#### Given task:
Write each line out again exactly as written.

## START Supplied data

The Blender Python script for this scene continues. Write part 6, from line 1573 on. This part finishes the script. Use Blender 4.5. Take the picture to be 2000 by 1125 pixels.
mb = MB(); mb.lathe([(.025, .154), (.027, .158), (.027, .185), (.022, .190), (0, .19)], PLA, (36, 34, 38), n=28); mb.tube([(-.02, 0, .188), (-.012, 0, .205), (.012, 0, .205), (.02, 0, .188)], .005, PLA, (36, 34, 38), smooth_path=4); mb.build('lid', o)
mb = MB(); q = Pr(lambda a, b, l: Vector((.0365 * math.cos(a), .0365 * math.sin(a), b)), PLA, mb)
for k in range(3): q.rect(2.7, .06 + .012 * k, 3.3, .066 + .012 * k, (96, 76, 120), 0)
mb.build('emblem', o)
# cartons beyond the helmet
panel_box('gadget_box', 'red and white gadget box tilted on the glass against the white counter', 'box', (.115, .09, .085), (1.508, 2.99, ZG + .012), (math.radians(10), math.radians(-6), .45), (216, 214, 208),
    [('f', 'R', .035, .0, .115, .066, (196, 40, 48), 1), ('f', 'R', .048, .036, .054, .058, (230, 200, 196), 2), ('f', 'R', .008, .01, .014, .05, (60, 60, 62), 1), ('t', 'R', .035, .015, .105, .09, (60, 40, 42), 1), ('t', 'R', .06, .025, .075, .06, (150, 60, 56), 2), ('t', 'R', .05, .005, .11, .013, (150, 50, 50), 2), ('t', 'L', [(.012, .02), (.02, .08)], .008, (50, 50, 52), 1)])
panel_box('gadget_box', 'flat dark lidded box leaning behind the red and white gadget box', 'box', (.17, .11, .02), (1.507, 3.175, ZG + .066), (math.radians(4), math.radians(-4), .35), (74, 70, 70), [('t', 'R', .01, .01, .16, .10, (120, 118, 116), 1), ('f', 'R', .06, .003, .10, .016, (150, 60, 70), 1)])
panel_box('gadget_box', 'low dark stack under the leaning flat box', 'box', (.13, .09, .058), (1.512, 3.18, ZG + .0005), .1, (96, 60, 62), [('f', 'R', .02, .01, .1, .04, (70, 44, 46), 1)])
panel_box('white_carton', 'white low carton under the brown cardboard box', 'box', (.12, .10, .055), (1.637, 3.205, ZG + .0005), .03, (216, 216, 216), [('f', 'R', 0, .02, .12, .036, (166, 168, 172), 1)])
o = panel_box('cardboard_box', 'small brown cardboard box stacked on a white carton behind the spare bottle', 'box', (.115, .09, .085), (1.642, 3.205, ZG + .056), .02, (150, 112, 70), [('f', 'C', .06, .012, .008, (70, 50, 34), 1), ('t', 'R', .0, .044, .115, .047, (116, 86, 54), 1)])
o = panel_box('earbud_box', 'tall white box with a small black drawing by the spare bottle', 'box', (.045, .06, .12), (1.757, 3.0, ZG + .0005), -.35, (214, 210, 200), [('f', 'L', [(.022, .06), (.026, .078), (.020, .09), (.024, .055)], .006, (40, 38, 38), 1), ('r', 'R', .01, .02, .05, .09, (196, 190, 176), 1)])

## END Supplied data

#### Response:
The Blender Python script for this scene continues. Write part 6, from line 1573 on. This part finishes the script. Use Blender 4.5. Take the picture to be 2000 by 1125 pixels.
mb = MB(); mb.lathe([(.025, .154), (.027, .158), (.027, .185), (.022, .190), (0, .19)], PLA, (36, 34, 38), n=28); mb.tube([(-.02, 0, .188), (-.012, 0, .205), (.012, 0, .205), (.02, 0, .188)], .005, PLA, (36, 34, 38), smooth_path=4); mb.build('lid', o)
mb = MB(); q = Pr(lambda a, b, l: Vector((.0365 * math.cos(a), .0365 * math.sin(a), b)), PLA, mb)
for k in range(3): q.rect(2.7, .06 + .012 * k, 3.3, .066 + .012 * k, (96, 76, 120), 0)
mb.build('emblem', o)
# cartons beyond the helmet
panel_box('gadget_box', 'red and white gadget box tilted on the glass against the white counter', 'box', (.115, .09, .085), (1.508, 2.99, ZG + .012), (math.radians(10), math.radians(-6), .45), (216, 214, 208),
    [('f', 'R', .035, .0, .115, .066, (196, 40, 48), 1), ('f', 'R', .048, .036, .054, .058, (230, 200, 196), 2), ('f', 'R', .008, .01, .014, .05, (60, 60, 62), 1), ('t', 'R', .035, .015, .105, .09, (60, 40, 42), 1), ('t', 'R', .06, .025, .075, .06, (150, 60, 56), 2), ('t', 'R', .05, .005, .11, .013, (150, 50, 50), 2), ('t', 'L', [(.012, .02), (.02, .08)], .008, (50, 50, 52), 1)])
panel_box('gadget_box', 'flat dark lidded box leaning behind the red and white gadget box', 'box', (.17, .11, .02), (1.507, 3.175, ZG + .066), (math.radians(4), math.radians(-4), .35), (74, 70, 70), [('t', 'R', .01, .01, .16, .10, (120, 118, 116), 1), ('f', 'R', .06, .003, .10, .016, (150, 60, 70), 1)])
panel_box('gadget_box', 'low dark stack under the leaning flat box', 'box', (.13, .09, .058), (1.512, 3.18, ZG + .0005), .1, (96, 60, 62), [('f', 'R', .02, .01, .1, .04, (70, 44, 46), 1)])
panel_box('white_carton', 'white low carton under the brown cardboard box', 'box', (.12, .10, .055), (1.637, 3.205, ZG + .0005), .03, (216, 216, 216), [('f', 'R', 0, .02, .12, .036, (166, 168, 172), 1)])
o = panel_box('cardboard_box', 'small brown cardboard box stacked on a white carton behind the spare bottle', 'box', (.115, .09, .085), (1.642, 3.205, ZG + .056), .02, (150, 112, 70), [('f', 'C', .06, .012, .008, (70, 50, 34), 1), ('t', 'R', .0, .044, .115, .047, (116, 86, 54), 1)])
o = panel_box('earbud_box', 'tall white box with a small black drawing by the spare bottle', 'box', (.045, .06, .12), (1.757, 3.0, ZG + .0005), -.35, (214, 210, 200), [('f', 'L', [(.022, .06), (.026, .078), (.020, .09), (.024, .055)], .006, (40, 38, 38), 1), ('r', 'R', .01, .02, .05, .09, (196, 190, 176), 1)])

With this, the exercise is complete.